→ **THE EXERCISE**
Starting with the first line of the listing, quote each line exactly until and including the one with "random.seed(7)", leaving pictures out.

→ **DATA PROVIDED**
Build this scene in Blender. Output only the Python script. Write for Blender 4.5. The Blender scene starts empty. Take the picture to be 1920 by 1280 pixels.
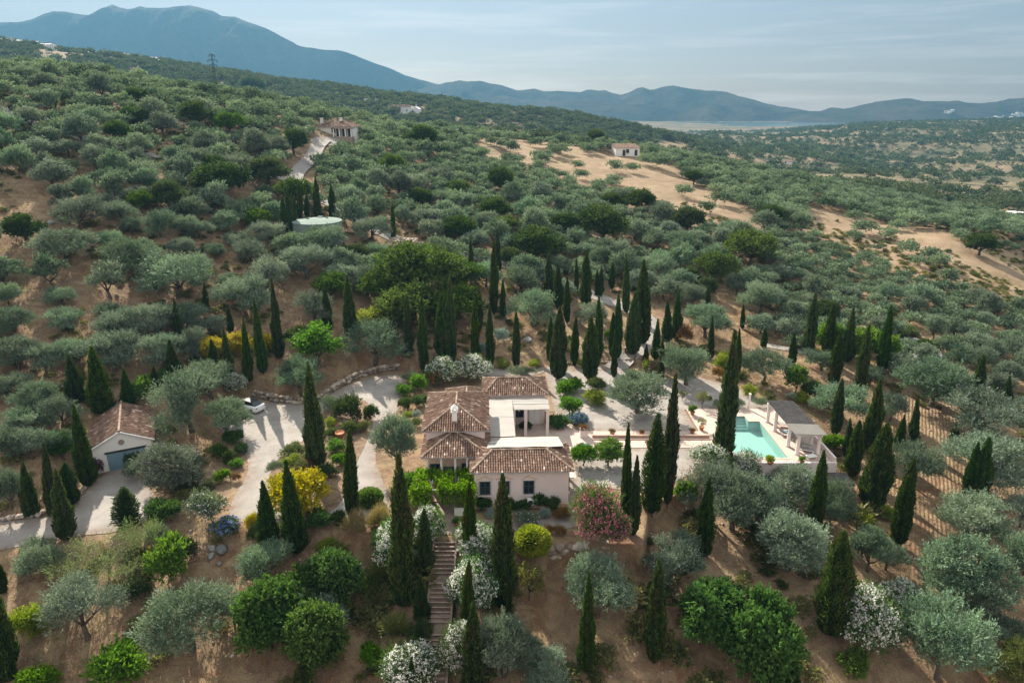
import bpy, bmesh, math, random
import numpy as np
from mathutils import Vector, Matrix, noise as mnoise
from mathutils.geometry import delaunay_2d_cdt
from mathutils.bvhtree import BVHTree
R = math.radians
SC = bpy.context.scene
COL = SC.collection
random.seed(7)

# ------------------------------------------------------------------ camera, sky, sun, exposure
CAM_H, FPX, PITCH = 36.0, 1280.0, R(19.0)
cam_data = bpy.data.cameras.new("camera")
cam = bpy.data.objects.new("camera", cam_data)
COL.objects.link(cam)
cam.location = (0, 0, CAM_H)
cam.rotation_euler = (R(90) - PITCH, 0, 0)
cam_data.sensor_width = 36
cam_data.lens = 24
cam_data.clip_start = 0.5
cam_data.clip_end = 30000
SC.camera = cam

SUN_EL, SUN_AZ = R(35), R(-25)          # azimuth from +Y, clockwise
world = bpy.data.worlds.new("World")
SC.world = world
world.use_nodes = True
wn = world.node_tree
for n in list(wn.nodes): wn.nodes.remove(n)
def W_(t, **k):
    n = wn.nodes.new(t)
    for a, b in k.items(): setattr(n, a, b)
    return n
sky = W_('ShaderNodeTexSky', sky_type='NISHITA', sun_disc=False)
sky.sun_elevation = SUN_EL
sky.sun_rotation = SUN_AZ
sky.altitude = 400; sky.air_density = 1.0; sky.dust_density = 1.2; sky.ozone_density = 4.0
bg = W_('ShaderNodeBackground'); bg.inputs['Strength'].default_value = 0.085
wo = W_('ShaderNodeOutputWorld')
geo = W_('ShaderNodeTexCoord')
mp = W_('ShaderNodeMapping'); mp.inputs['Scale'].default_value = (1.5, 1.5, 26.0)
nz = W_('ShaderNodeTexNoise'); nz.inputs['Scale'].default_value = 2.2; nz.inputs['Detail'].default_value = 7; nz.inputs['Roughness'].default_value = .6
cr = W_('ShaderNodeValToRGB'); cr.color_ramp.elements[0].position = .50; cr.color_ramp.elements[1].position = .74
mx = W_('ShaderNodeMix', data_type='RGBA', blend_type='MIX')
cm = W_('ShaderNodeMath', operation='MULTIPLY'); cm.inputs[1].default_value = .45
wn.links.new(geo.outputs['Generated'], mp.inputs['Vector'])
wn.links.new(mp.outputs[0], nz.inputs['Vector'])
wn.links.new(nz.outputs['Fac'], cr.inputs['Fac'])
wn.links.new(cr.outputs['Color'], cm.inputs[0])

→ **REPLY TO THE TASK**
Build this scene in Blender. Output only the Python script. Write for Blender 4.5. The Blender scene starts empty. Take the picture to be 1920 by 1280 pixels.
import bpy, bmesh, math, random
import numpy as np
from mathutils import Vector, Matrix, noise as mnoise
from mathutils.geometry import delaunay_2d_cdt
from mathutils.bvhtree import BVHTree
R = math.radians
SC = bpy.context.scene
COL = SC.collection
random.seed(7)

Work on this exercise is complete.